Most commonly produced in China and Japan from rice wine that’s allowed to ferment, rice vinegar has a lighter, sweeter taste than wine vinegars. It is widely used in a variety of Asian dishes.

Good for: Asian salad dressings and stir-fries; dash over fruits and vegetables to liven up flavor

Red Wine Vinegar

Made from red wine that is allowed to ferment until it turns sour, this vinegar is a go-to for vinaigrettes. Its sharp taste also provides a punch of flavor; add a few teaspoons to a pot of soup at the very end of cooking for some extra zip.

Good for: vinaigrettes, salad dressings, meat marinades, pickling, soups

Balsamic Vinegar

Traditionally made in Italy from grape “must”—whole, pressed grapes, complete with juice, skin, seeds and stems—balsamic vinegar is cooked to a reduction, fermented and aged in wood barrels. This dark-brown vinegar has a balance of sweet and tangy flavors, making it a nice finishing touch for many dishes. 

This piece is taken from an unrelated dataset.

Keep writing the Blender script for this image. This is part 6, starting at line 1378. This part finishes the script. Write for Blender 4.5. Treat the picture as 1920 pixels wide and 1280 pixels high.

Good for: salad dressings and marinades; as a condiment for drizzling on savory recipes, meats, and fruits like strawberries and melons

Basic Vinaigrette
Recipe Type: Dressing
Author: The Vinegar Institute
Serves: 1 cup
This recipe comes courtesy of the Vinegar Institute.
  • ¼ cup wine vinegar (red or white)
  • 2 tablespoons Dijon mustard
  • Salt and freshly ground pepper, to taste
  • ¾ cup oil (olive, canola or safflower)
  1. Whisk together vinegar, mustard, salt and pepper until salt is dissolved. Add the oil by droplets, whisking until emulsified. If emulsion breaks, rewhisk before using. For more flavor, add fresh or dried herbs or minced fresh garlic.